During early access I will 100% add more soft and full meta-progression.
Grand, maybe something like increasing the cost of Scollo upgrades but they persist after death. I mean that makes sense anyway if it's the same school all our dead aspirants train in, if one improved the facilities before dying, others could benefit. Just being able to permanently unlock the heirloom feature would be great, because even just one item getting passed along feels like slight progression.
Yeah I definitely toyed with idea of the scollo upgrades being permanent, but I do like run based ones like now because it allows you to 'spec' in certain directions.
I think in the end I might do both, have essentially two lists of upgrades - very specific nice (run based) ones and global permanent upgrades. Disclaimer - of course this is not set in stone, just telling you what's on my mind at the moment!

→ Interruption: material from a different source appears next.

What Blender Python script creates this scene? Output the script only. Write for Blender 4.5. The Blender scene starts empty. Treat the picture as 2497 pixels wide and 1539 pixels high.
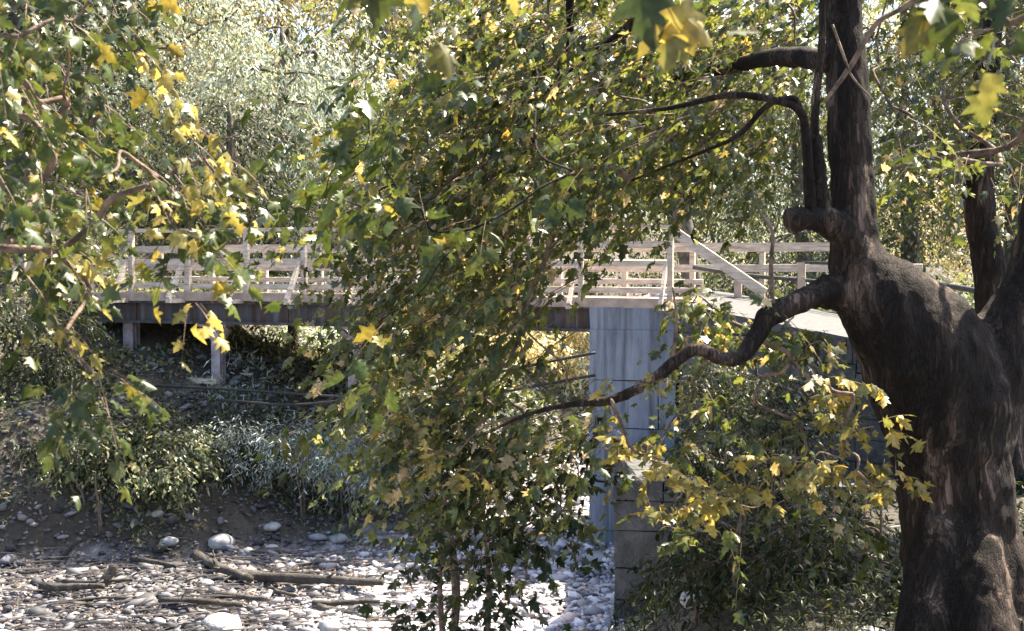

Can you name the last roguelike or roguelite that had no kind of progression whatsoever? Feel like you'd have to go back 10+ years to find one. And if this is one of those "I'm nostalgic for old masochistic game features" things, it always make me wonder why they don't also yearn for the days you couldn't save games, lol.
Player skill is permanent progression.
(Edit: I am a supporter for some kind permanent progression btw don't crucify me lol)
Most of those are definitely not new releases, they range from like 8+ years ago, Dwarf Fortress was nearly 20 years ago and Rogue itself was an absurd was 40+ years ago, haha. So I definitely won't crucify you because those examples actually illustrated my point quite well, the vast majority of this genre has permanent progression, the select that don't are either ancient or little niche games.